The popular name for the beach was Bop City, although my grandparents insisted on calling it Freeman's Beach. Throughout my childhood, the name Freeman had no particular significance. It was a name just like any other name. It wasn't until i was grown and began to read Black history that i discovered the significance of the name. After slavery, many Black people refused to use the last names of their masters. They called themselves "Freeman" instead. The name was also used by Africans who were freed before slavery was "officially" abolished, but it was mainly after the abolition of chattel slavery that many Black people changed their names to Freeman. After learning this, i saw my ancestors in a new light.
For me, the beach was a wonderful place, and to this day there is no place on this earth that i love more. I have never seen a beach more beautiful than it was then, before they decided to build a canal right through the property of my grandparents.
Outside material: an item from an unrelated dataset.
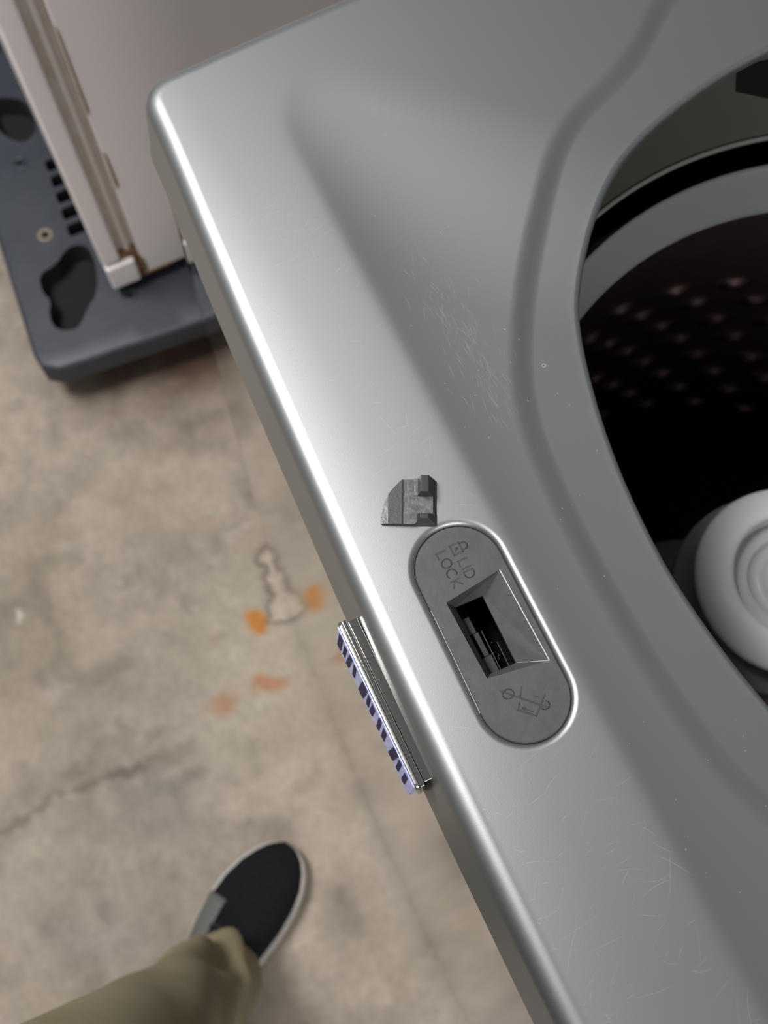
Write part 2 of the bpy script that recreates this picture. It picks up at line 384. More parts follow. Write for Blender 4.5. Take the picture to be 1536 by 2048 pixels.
# lid lock bezel with funnel-shaped pocket
def bezel():
    TOP = DECK - .0020
    outer = racetrack(BZR - .0002); inner_e = racetrack(BZR - .0007)
    A, B, C, D = (.3147, .0279), (.3113, .0570), (.3584, .0576), (.3536, .0288)
    pocket = ccw(np.array([A, D, C, B]))
    def seg(P, n=14):
        return np.array([P[i] * (1 - t) + P[(i + 1) % len(P)] * t for i in range(len(P)) for t in np.linspace(0, 1, n, endpoint=False)])
    pk = seg(pocket)
    g = np.array([(x, y) for x in np.arange(.28, .395, .004) for y in np.arange(.018, .064, .004)])
    g = g[(bz_dist(g) < -.002) & (sdist(pk, g) < -.0012)]
    v, f = cdt(inner_e, [pk], g)
    us = sorted({i for t in f for i in t}); m_ = {o: k for k, o in enumerate(us)}; v = v[us]; f = [tuple(m_[i] for i in t) for t in f]
    V = [(x, y, TOP) for x, y in v]; F = list(f)
    ix = lambda p: int(np.argmin(((v - p) ** 2).sum(1)))
    prev = [ix(p) for p in inner_e]
    for L, z in ((outer, TOP - .0005), (outer, TOP - .004)):
        cur = list(range(len(V), len(V) + len(L))); V += [(x, y, z) for x, y in L]
        n = len(L); F += [(prev[k], cur[k], cur[(k + 1) % n], prev[(k + 1) % n]) for k in range(n)]; prev = cur
    o = mesh_obj('lid_lock_bezel', V, F, M_GREY, washer, smooth=False)
    o['label'] = 'charcoal plastic oval bezel lettered LID LOCK around a rectangular slot'
    # funnel walls down to the slot, then a straight throat
    q = [Vector((*p, TOP)) for p in (A, D, C, B)]
    dz = .0095
    lo = [Vector((.3163, .0322, TOP - dz)), Vector((.3510, .0322, TOP - dz)), Vector((.3515, .0456, TOP - dz)), Vector((.3168, .0462, TOP - dz))]
    bm = bmesh.new(); a = [bm.verts.new(p) for p in q]; b = [bm.verts.new(p) for p in lo]; c = [bm.verts.new(p - Vector((0, 0, .0016))) for p in lo]
    for i in range(4):
        j = (i + 1) % 4; bm.faces.new((a[i], b[i], b[j], a[j])); bm.faces.new((b[i], c[i], c[j], b[j]))
    fu = bm_obj('slot_funnel', bm, M_GREY, o)
    # thin pale beads along the slot's rear side, one corner and the bezel
    bm = bmesh.new()
    def rod(p0, p1, r):
        d = (p1 - p0).normalized(); s = d.cross(Vector((0, 0, 1))).normalized() * r; u = Vector((0, 0, r))
        hexa(bm, [p0 - s - u, p0 + s - u, p0 + s + u, p0 - s + u], [p1 - s - u, p1 + s - u, p1 + s + u, p1 - s + u])
    me_ = mat('pale_edge_plastic', (.55, .54, .53), rough=.25)
    for p0, p1, r in ((q[3], q[2], .00020), (q[2], lo[2] + Vector((.0004, .0004, .0004)), .00013), (Vector((.3150, .0200, TOP - .0003)), Vector((.366, .0190, TOP - .0003)), .00009)):
        bm.free(); bm = bmesh.new(); rod(p0, p1, r); bm_obj('edge_bead', bm, me_, o); bm = bmesh.new()
    bm.free()
    # dark latch cavity under the slot with a grey latch piece in it
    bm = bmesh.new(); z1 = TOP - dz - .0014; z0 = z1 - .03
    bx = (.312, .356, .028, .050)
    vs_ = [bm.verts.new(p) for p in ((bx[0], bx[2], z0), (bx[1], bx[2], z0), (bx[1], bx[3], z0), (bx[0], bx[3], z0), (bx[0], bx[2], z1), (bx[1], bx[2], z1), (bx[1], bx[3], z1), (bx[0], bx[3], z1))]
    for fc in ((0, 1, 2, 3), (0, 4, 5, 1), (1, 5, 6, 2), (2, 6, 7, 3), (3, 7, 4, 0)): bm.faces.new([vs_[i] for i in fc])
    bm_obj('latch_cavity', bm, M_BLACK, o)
    bm = bmesh.new(); zl = z1 - .006
    box(bm, .3215, .3300, .0300, .0372, zl - .008, zl); box(bm, .3300, .3420, .0350, .0378, zl - .008, zl); box(bm, .3420, .3545, .0300, .0385, zl - .008, zl)
    bm_obj('latch_slider', bm, mat('latch_plastic', (.035, .035, .03), rough=.5), o, bevel=.0004)
    bm = bmesh.new()
    for (xa, ya, xb, yb, r) in ((.330, .0395, .352, .0392, .0002), (.338, .0437, .352, .0435, .0002)):
        rod(Vector((xa, ya, zl - .001)), Vector((xb, yb, zl - .001)), r)
    for k in range(14):
        x = random.uniform(.335, .351); y = random.uniform(.0392, .0425); r = random.uniform(.0003, .0007)
        hexa(bm, [(x - r, y - r, zl - .006), (x + r, y - r * .6, zl - .006), (x + r * .5, y + r, zl - .006), (x - r, y + r * .7, zl - .006)],
             [(x - r * .3, y - r * .4, zl - .0045), (x + r * .5, y - r * .2, zl - .0045), (x + r * .2, y + r * .4, zl - .0045), (x - r * .3, y + r * .3, zl - .0045)])
    bm_obj('latch_spring', bm, mat('greasy_metal', (.25, .25, .27), rough=.25, metal=1), o)
    # raised lettering and symbols
    bm = bmesh.new(); H, HW = .00030, .00040
    def stroke(P, closed=False, hw=HW):
        P = [Vector((x * 1e-3, y * 1e-3, TOP)) for x, y in P]
        if closed: P = P + [P[0]]
        for p, r in zip(P[:-1], P[1:]):
            d = (r - p)
            if d.length < 1e-6: continue
            d.normalize(); s = Vector((-d.y, d.x, 0)); up = Vector((0, 0, H)); p_ = p - d * hw * .4; r_ = r + d * hw * .4
            hexa(bm, [p_ - s * hw, r_ - s * hw, r_ + s * hw, p_ + s * hw], [p_ - s * hw * .35 + up, r_ - s * hw * .35 + up, r_ + s * hw * .35 + up, p_ + s * hw * .35 + up])
    def arcp(cx, cy, rx, ry, a0, a1, n=14): return [(cx + rx * math.cos(math.radians(a0 + (a1 - a0) * k / n)), cy + ry * math.sin(math.radians(a0 + (a1 - a0) * k / n))) for k in range(n + 1)]
    y0, y1 = 33.9, 38.6                                                       # LOCK
    stroke([(292.2, y1), (292.2, y0), (294.9, y0)])
    stroke(arcp(298.2, 36.25, 2.1, 2.35, 0, 360, 20))
    stroke(arcp(303.6, 36.25, 2.1, 2.35, 50, 310, 18))
    stroke([(307.0, y0), (307.0, y1)]); stroke([(310.0, y1), (307.2, 36.0), (310.2, y0)])
    y0, y1 = 41.4, 46.0                                                       # LID
    stroke([(299.6, y1), (299.6, y0), (302.2, y0)]); stroke([(303.7, y0), (303.7, y1)])
    stroke([(305.4, y0), (305.4, y1), (306.8, y1)] + arcp(306.8, 43.7, 2.1, 2.3, 90, -90, 12) + [(305.4, y0)])
    def emit(nm, lab):
        nonlocal bm
        le = bm_obj(nm, bm, M_INK, o); le['label'] = lab; bm = bmesh.new()
    emit('raised_lettering', 'raised words LID LOCK')
    stroke([(291.4, 41.2), (296.2, 41.2), (296.2, 45.8), (291.4, 45.8)], True)  # padlock
    stroke([(292.2, 45.8), (292.2, 47.4)] + arcp(293.8, 47.3, 1.6, 1.7, 180, 0, 10) + [(295.4, 45.8)])
    stroke(arcp(293.6, 43.9, .45, .45, 0, 360, 8), hw=.0002); stroke([(293.9, 43.5), (294.6, 42.6)], hw=.0002)
    emit('padlock_symbol', 'raised outline of a closed padlock')
    stroke([(361.2, 31.4), (377.0, 47.2)])                                    # crossed-out open lock
    stroke(arcp(363.9, 34.0, 2.1, 2.5, 0, 360, 18)); stroke([(363.6, 40.9), (372.2, 34.5)])
    stroke([(372.0, 34.6), (377.8, 40.6)]); stroke([(377.8, 40.6), (370.9, 48.6)])
    stroke([(373.6, 47.6)] + arcp(375.2, 46.3, 1.9, 2.1, 110, -70, 12)); stroke([(369.3, 43.7), (371.0, 45.5)], hw=.0002)
    stroke(arcp(372.6, 37.4, .6, .6, 0, 360, 8), hw=.0002); stroke([(373.2, 38.0), (375.6, 40.2)], hw=.0002)
    emit('open_lock_symbol', 'raised crossed-out open lock symbol'); bm.free()
bezel()

# cabinet below the cover: front panel, sides, feet
bm = bmesh.new()
n = 28; ring = [(x, front_top(x) - .0135) for x in np.linspace(.006, 2 * CX - .004, n)] + [(2 * CX + .004, .05), (2 * CX + .004, .62), (.0, .62), (.0, .05)]
ring = [tuple(p) for p in round_poly(ring, [.006 if i in (0, n - 1) else 0 for i in range(len(ring))], 4)]
lo_, hi_ = [bm.verts.new((x, y - (.010 if y < .04 else 0), .022)) for x, y in ring], [bm.verts.new((x, y, .8865)) for x, y in ring]
for i in range(len(ring)): j = (i + 1) % len(ring); bm.faces.new((lo_[i], lo_[j], hi_[j], hi_[i]))
cab = bm_obj('cabinet', bm, M_PANEL, washer, smooth=True); cab['label'] = 'glossy metallic cabinet mirroring the concrete floor'
for (x, y) in ((.05, .05), (.636, .05), (.05, .55), (.636, .55)):
    bm = bmesh.new(); bmesh.ops.create_cone(bm, cap_ends=True, segments=16, radius1=.02, radius2=.014, depth=.05, matrix=Matrix.Translation((x, y, .025)))
    bm_obj('levelling_foot', bm, M_BLACK, washer)

# badge on the front edge: chrome frame, blue film over the face, dark marks
bd = bpy.data.objects.new('badge', None); COL.objects.link(bd); bd.parent = washer; bd.empty_display_size = .01
bd.location = (.3405, -.0138, .9030); bd.rotation_euler = (math.radians(3.5), 0, math.radians(0))
bd['label'] = 'chrome framed name badge under scuffed blue film'
def plate(name, x, y0, y1, z0, z1, m, bev):
    bm = bmesh.new(); box(bm, -x, x, y0, y1, z0, z1); return bm_obj(name, bm, m, bd, bevel=bev)
plate('badge_base', .0405, -.0008, .004, -.0115, .0105, M_CHROME, .00035)
plate('badge_frame', .0418, -.0034, -.0010, -.0145, .0110, M_CHROME, .0004)
bm = bmesh.new()
P = round_poly(np.array([(-.0425, -.0185), (.0425, -.0185), (.0425, .0116), (-.0425, .0116)]), .003, 5)
hexa(bm, [(x, -.0036, z) for x, z in P][::-1], [(x * .992, -.0056, z * .985) for x, z in P][::-1])
bm_obj('badge_rim', bm, mat('bright_badge_rim', (.46, .455, .44), rough=.22, metal=.95), bd, bevel=.0005)
def face_y(z): return -.0062 - (.0102 - z) / .0272 * .0036
bm = bmesh.new(); hexa(bm, [(-.0405, -.005, -.0170), (.0405, -.005, -.0170), (.0405, -.005, .0102), (-.0405, -.005, .0102)], [(-.0405, face_y(-.017), -.0170), (.0405, face_y(-.017), -.0170), (.0405, face_y(.0102), .0102), (-.0405, face_y(.0102), .0102)])
bm_obj('badge_face', bm, mat('scuffed_blue_film', (.26, .29, .66), rough=.35, mottle=(420, (.58, .58, .72), .9)), bd, bevel=.0003)
def mark(x0, w, h0, h1, sl):
    bm = bmesh.new(); q = ((x0, h0), (x0 + w, h0), (x0 + w + sl, h1), (x0 + sl, h1))
    hexa(bm, [(x, face_y(z) + .0002, z) for x, z in q], [(x, face_y(z) - .0004, z) for x, z in q])
    bm_obj('face_mark', bm, mat('dark_blue_mark', (.008, .010, .045), rough=.5, spec=.15), bd)
for x0, w, h0, h1, sl in [(a_, b_, c_ * 1.7, d_, e_) for a_, b_, c_, d_, e_ in ((-.0385, .0036, -.008, .009, .001), (-.0325, .0022, -.006, .007, .0008), (-.0285, .0030, -.008, .009, .002), (-.0215, .0022, -.006, .008, 0),
                          (-.0145, .0052, -.008, .010, .002), (-.0060, .0022, -.006, .008, 0), (-.0025, .0030, -.007, .006, .001), (.0055, .0024, -.007, .008, 0),
                          (.0105, .0030, -.007, .006, 0), (.0185, .0046, -.008, .010, .002), (.0265, .0024, -.007, .008, 0), (.0325, .0028, -.007, .006, 0))]:
    mark(x0, w, h0, h1, sl)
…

It is now just a pale shadow of what it used to be, most of it destroyed by erosion. But back then there were majestic sand dunes covered with tall sea grass where my cousins and i would build forts, houses, and, sometimes, cities. When time permitted, we spent hours hiding and making sneak attacks on one another. The sand was fine and clean and, in the beginning of summer, we could find just about every imaginable kind of sea shell. When the sun got too hot, we would sit in the old blue jeep my grandfather drove and play with frilly things like paper dolls and teacups. After i learned to read, i would sit in the sun, under the huge hats my grandmother always made me wear, and read one book after another.
Every other week my grandfather went to the "colored" library on Red Cross Street and the librarian would send ten or so books for me to read. As soon as i finished reading them, my grandfather would go and get another batch. My imagination was vivid. With fragments of pirates and the Bobbsey Twins floating around, i would sit looking out at the ocean and think about everything. I imagined all the places i had read about on the other side of the ocean and wondered if i would ever see them. And, of course, i daydreamed about all kinds of stuff, most of it silly.
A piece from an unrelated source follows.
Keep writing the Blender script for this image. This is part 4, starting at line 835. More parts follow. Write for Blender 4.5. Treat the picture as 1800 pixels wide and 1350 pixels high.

But my days were not spent simply daydreaming. My grand parents were firm believers in work. They had worked all of their lives and there was no way they were gonna tolerate any "lazy good-for-nothin's" around them. Every day there were chores to do and there was no playing until they were completed. I did things like putting the potato chips on the racks, putting sodas in the cooler, wiping the tables clean, etc. When customers were there, i would sell small stuff like potato chips, Nabs, pickles, and pickled pigs' feet. I would also set the tables and bring customers things they needed. But my main job was collecting fifty cents for parking. Because there was no road to our beach (the paved road ended with the white section), my grandparents had to pay for a dirt road and parking lot to be laid over the sand. Truckloads of dirt were brought and a steamroller mashed it down so that it was hard enough to drive on. This was an expensive process, so my grand parents decided to charge fifty cents for parking. I could count and make change at a very early age, so it was my job to collect the fifty cents. During the week it wasn't too time-consuming, but on the weekends, if the weather was nice, it was an all-day job.
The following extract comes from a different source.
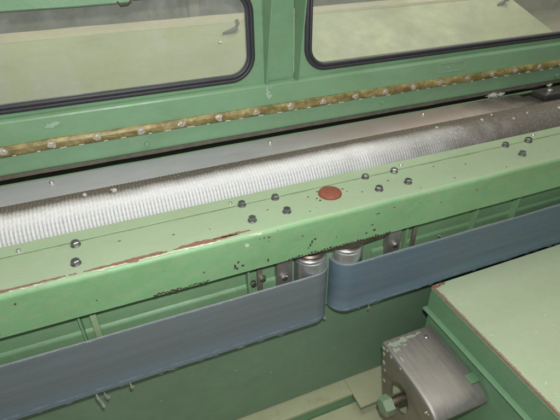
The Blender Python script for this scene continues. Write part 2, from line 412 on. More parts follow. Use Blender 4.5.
def blob(bm, cx, cy, rx, ry, plane, off, n=11, seed=0, rough=.35):
    """irregular flat chip. plane 'top': (x,y,z=off); 'front': (x,y=off,z)"""
    rnd = random.Random(seed); ps = []
    if plane == 'front' and off == -.0011: rx, ry = rx * .82, ry * .82
    for i in range(n):
        a = 2 * PI * i / n; k = 1 + rnd.uniform(-rough, rough)
        u, v = cx + rx * k * math.cos(a), cy + ry * k * math.sin(a)
        ps.append((u, v))
    th = .0004
    if plane == 'top':
        A = [bm.verts.new((u, v, off)) for u, v in ps]; B = [bm.verts.new((u, v, off - th * 2)) for u, v in ps]
    else:
        A = [bm.verts.new((u, off, v)) for u, v in ps]; B = [bm.verts.new((u, off + th * 2, v)) for u, v in ps]
    bm.faces.new(A)
    for i in range(n): bm.faces.new((A[i], A[(i + 1) % n], B[(i + 1) % n], B[i]))
def ribbon_edge(bm, x0, x1, ymid, width, seed, step=.0018, thr=-.2, front=False):
    """worn streak along the beam edge, following the rounded corner"""
    n = int((x1 - x0) / step); prev = None
    for i in range(n + 1):
        x = x0 + i * step
        q = noise.noise(Vector((x * 22, seed, 0))) + .5 * noise.noise(Vector((x * 90, seed, 3)))
        end = min(1, (x - x0) / .05, (x1 - x) / .05)
        w = width * (0.75 + .75 * q) * max(end, 0)
        if q < thr or w < .0008: prev = None; continue
        yc = ymid + .0022 * noise.noise(Vector((x * 14, seed, 9))) + (.0012 * noise.noise(Vector((x * 120, seed, 5))))
        cur = []
        for s in (-1, -.5, 0, .5, 1):
            s_ = yc + w * s + (.0016 * noise.noise(Vector((x * 190, s * 7, seed))) + .0012 * noise.noise(Vector((x * 60, s * 7, seed)))) * abs(s)     # arc coordinate; <0.009 goes down the rounding
            if s_ >= .009: p = (x, s_, .0007)
            else:
                an = (.009 - s_) / .009
                an = min(an, PI / 2)
                extra = max(0, (.009 - s_) - .009 * PI / 2)
                p = (x, .009 - .0097 * math.sin(an), -.009 + .0097 * math.cos(an) - extra)
            cur.append(bm.verts.new(p))
        if prev:
            for j in range(4): bm.faces.new((prev[j], cur[j], cur[j + 1], prev[j + 1]))
        prev = cur
bm = BM(); ribbon_edge(bm, -1.0, -.36, .0128, .0034, 4.2, thr=-.6)
ribbon_edge(bm, -.375, -.075, .0128, .0048, 6.6, thr=-.8)
ribbon_edge(bm, -.145, -.045, .016, .0052, 8.1, thr=-.6)
obj('rust_streak', bm, M['chip_rust'], beam, kind='stuff')
bm = BM(); ribbon_edge(bm, -.62, -.36, .0066, .0012, 17.3, thr=-.5); ribbon_edge(bm, -.375, -.09, .0064, .0018, 19.3, thr=-.7); ribbon_edge(bm, -.09, .02, .002, .0016, 12.7, thr=-.05)
obj('primer_streak', bm, M['pale_chip_glare'], beam, kind='stuff')
bm = BM()
for i, (x, z, rx, rz) in enumerate([(-.098, -.068, .0035, .007), (-.090, -.058, .0028, .0035), (-.082, -.070, .0035, .0022), (-.094, -.074, .003, .003),
        (-.034, -.0145, .0035, .0018), (-.024, -.0155, .0035, .0018), (-.043, -.014, .0022, .001), (-.027, -.074, .0018, .006), (-.482, -.022, .0024, .002),
        (-.161, -.061, .002, .002), (.068, -.064, .003, .004), (.072, -.056, .0026, .0045), (.079, -.050, .0035, .0022), (.064, -.070, .002, .002), (.218, -.053, .003, .0014),
        (.23, -.026, .006, .0012), (.225, -.069, .004, .004), (.205, -.0716, .0025, .002), (.05, -.034, .0018, .0018), (-.36, -.06, .0016, .0016), (.40, -.04, .0016, .0014), (.50, -.03, .002, .001),
        (-.525, -.08, .003, .003), (-.56, -.083, .002, .004), (.27, -.020, .003, .001), (.13, -.06, .0015, .002)]):
    blob(bm, x, z, rx, rz, 'front', -.0011, seed=i + 3, rough=.5)
for i in range(26):
    x = -.26 + i * .0042; blob(bm, x, -.0855 + random.uniform(-.002, .002), random.uniform(.002, .004), random.uniform(.0012, .0030), 'front', -.0011, n=8, seed=i + 60)
for i in range(34):
    x = .02 + i * .0075; blob(bm, x, -.0865 + random.uniform(-.002, .002), random.uniform(.002, .005), random.uniform(.0010, .0028), 'front', -.0011, n=8, seed=i + 160)
obj('paint_chip', bm, M['chip_dark'], beam, kind='stuff')
bm = BM()
rnd = random.Random(5)
for i, (x, y) in enumerate([(.115, .070), (.118, .060), (.185, .083), (.19, .070), (.128, .095), (.10, .083), (.22, .055), (.45, .025), (.35, .02), (.60, .02), (-.2, .06), (-.3, .08), (.0, .07), (.08, .03), (-.13, .05), (.30, .075), (.52, .07), (.44, .09)]):
    blob(bm, x, y, rnd.uniform(.0012, .0032), rnd.uniform(.001, .002), 'top', .0007, n=8, seed=i + 300)
obj('grime_spot', bm, M['chip_dark'], beam, kind='stuff')
bm = BM(); prev = None
for i in range(1300):
    x = -1.0 + i * .002; q = noise.noise(Vector((x * 17, 3, 3))) + .6 * noise.noise(Vector((x * 70, 8, 3)))
    w = .0014 + .0018 * (q + .3)
    if w < .0004: prev = None; continue
    cur = [bm.verts.new((x, .1103 - w, .0006)), bm.verts.new((x, .1109, .0007))]
    if prev: bm.faces.new((prev[0], cur[0], cur[1], prev[1]))
    prev = cur
obj('grime_line', bm, M['grime'], beam, kind='stuff')
bm = BM(); blob(bm, -.070, -.022, .0055, .0055, 'front', -.0011, n=14, seed=9, rough=.15)  # round pale spot painted where the flash would glare
obj('glare_spot', bm, M['pale_chip_glare'], beam)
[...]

Cars and buses of people came from all over North Carolina, South Carolina, and Virginia. There were church groups, school groups, social clubs, women's clubs, boy scouts, and girl scouts. All kinds of people would come to the beach, some with a little money and some that you could tell were real poor. In all the years i spent on that beach, only one or two people hassled me. Most of them treated me very kindly, just like i was their kid.